Environmental And Anthropogenic Drivers Of Contaminants In Agricultural Watersheds With Implications For Land Management

If not managed properly, modern agricultural practices can alter surface and groundwater quality and drinking water resources resulting in potential negative effects on aquatic and terrestrial ecosystems. Exposure to agriculturally derived contaminant mixtures has the potential to alter habitat quality and negatively affect fish and other aquatic organisms. Implementation of conservation practices focused on improving water quality continues to increase particularly in agricultural landscapes throughout the United States.
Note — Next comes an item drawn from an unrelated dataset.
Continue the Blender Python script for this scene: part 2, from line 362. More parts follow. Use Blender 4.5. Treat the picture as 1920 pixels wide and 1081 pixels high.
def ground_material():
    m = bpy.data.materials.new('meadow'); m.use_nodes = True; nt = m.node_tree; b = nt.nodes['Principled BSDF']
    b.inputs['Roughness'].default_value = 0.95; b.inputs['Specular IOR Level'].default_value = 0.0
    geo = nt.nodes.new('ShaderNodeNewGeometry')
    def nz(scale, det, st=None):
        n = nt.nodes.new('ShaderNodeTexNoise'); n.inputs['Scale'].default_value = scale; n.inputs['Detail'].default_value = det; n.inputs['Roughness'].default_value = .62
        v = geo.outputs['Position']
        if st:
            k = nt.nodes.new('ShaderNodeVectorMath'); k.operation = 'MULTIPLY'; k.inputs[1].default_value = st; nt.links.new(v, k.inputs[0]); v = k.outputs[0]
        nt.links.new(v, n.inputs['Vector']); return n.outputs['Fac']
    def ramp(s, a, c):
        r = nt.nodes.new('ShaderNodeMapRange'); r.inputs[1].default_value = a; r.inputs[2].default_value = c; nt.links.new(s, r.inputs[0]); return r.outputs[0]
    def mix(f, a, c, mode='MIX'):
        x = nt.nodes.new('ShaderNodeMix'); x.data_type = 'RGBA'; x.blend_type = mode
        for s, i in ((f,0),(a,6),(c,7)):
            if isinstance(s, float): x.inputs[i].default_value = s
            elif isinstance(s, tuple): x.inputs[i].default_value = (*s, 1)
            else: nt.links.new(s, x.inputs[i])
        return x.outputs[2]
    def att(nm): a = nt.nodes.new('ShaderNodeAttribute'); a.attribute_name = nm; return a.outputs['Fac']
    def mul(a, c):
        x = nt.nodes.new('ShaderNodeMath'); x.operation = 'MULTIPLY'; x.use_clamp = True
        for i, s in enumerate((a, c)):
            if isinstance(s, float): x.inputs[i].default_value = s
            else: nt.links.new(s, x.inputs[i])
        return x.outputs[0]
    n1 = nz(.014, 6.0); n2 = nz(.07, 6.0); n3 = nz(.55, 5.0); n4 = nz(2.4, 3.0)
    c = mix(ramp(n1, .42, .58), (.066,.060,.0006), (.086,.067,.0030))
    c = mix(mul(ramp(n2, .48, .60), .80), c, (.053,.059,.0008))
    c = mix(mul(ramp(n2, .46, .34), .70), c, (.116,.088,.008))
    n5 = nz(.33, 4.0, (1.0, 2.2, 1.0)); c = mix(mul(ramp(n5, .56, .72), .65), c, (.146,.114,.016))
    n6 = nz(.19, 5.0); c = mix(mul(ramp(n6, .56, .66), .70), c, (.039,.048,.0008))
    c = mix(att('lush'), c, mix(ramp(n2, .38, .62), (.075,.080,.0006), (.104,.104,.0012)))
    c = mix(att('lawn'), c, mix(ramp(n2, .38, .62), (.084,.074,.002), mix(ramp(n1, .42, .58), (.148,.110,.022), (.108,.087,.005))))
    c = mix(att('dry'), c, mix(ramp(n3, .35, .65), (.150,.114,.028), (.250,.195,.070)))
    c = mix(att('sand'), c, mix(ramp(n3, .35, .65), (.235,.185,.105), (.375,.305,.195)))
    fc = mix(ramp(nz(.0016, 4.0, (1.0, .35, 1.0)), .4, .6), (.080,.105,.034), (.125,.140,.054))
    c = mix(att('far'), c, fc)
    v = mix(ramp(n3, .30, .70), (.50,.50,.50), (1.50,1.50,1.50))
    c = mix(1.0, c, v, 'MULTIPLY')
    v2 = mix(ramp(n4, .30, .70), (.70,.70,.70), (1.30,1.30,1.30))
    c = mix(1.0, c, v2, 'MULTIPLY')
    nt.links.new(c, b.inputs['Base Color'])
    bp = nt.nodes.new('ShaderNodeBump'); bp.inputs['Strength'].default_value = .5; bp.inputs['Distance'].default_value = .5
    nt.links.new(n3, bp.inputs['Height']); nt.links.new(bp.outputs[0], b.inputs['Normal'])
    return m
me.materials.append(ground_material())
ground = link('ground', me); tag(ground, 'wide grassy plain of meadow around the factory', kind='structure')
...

The goal of this study was to determine the consequences of land management actions on the primary drivers of contaminant mixtures in five agricultural watersheds in the Chesapeake Bay, the largest watershed of the Atlantic Seaboard in North America where fish health issues have been documented for two decades. Surface water was collected and analyzed for 301 organic contaminants to determine the benefits of implemented best management practices (BMPs) designed to reduce nutrients and sediment to streams in also reducing contaminants in surface waters. Of the contaminants measured, herbicides (atrazine, metolachlor), phytoestrogens (formononetin, genistein, equol), cholesterol and total estrogenicity (indicator of estrogenic response) were detected frequently enough to statistically compare to seasonal flow effects, landscape variables and BMP intensity. Contaminant concentrations were often positively correlated with seasonal stream flow, although the magnitude of this effect varied by contaminant across seasons and sites. Land-use and other less utilized landscape variables including biosolids, manure and pesticide application and percent phytoestrogen producing crops were inversely related with site average contaminant concentrations. Increased BMP intensity was negatively related to contaminant concentrations indicating potential co-benefits of BMPs for contaminant reduction in the studied watersheds. The information gained from this study will help prioritize ecologically relevant contaminant mixtures for monitoring and contributes to understanding the benefits of BMPs on improving surface water quality to better manage living resources in agricultural landscapes inside and outside the Chesapeake Bay watershed.